In one or more embodiments, the functions described may be implemented in hardware, software, firmware, or any combination thereof. If implemented in software, the functions may be stored as one or more instructions or code on a non-transitory computer-readable medium or non-transitory processor-readable medium. The operations of a method or algorithm disclosed herein may be embodied in a processor-executable software module that resides on a non-transitory computer-readable or processor-readable storage medium. Non-transitory computer-readable or processor-readable storage media include any storage media that may be accessed by a computer or processor. By way of example, but not limitation, such non-transitory computer-readable or processor-readable media may include RAM, ROM, EEPROM, flash memory, SSDs, NVMe drives, 3D NAND flash, or any other medium capable of storing program code in the form of instructions or data structures that may be accessed by a computer. Cloud-based storage solutions, including infrastructure-as-a-service (IaaS) platforms, may provide scalable and distributed options for storing and accessing program code. In addition, the operations of a method or algorithm may reside as one or more sets of instructions or code on a non-transitory processor-readable or computer-readable medium, which may be incorporated into a computer program product.

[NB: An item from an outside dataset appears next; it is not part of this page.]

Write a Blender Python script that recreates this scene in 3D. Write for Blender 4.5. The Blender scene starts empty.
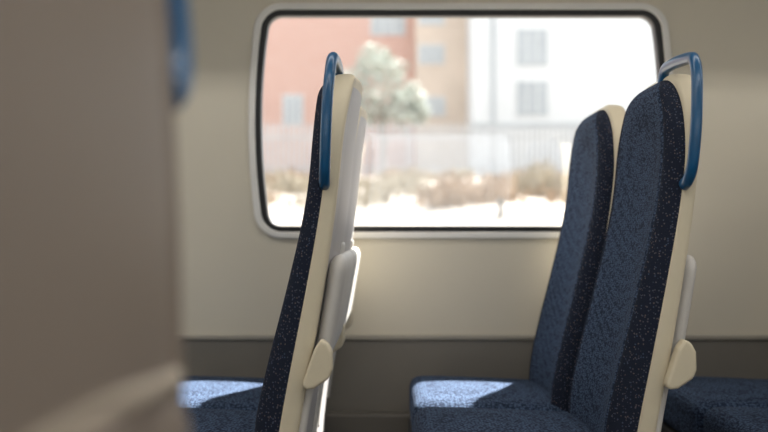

Emerging technologies, such as quantum-computing storage media and blockchain-based storage solutions, may enhance data integrity and security. AI and ML-improved hardware accelerators, such as GPUs, TPUs, and other dedicated processing units, may be used to efficiently execute complex algorithms.

The preceding description of the disclosed aspects is provided to enable any person skilled in the art to make or use the present invention. Various modifications to these aspects will be readily apparent to those skilled in the art, and the generic principles defined herein may be applied to other aspects without departing from the scope of the invention. Thus, the present invention is not intended to be limited to the aspects shown herein but is to be accorded the widest scope consistent with the following claims and the principles and novel features disclosed herein.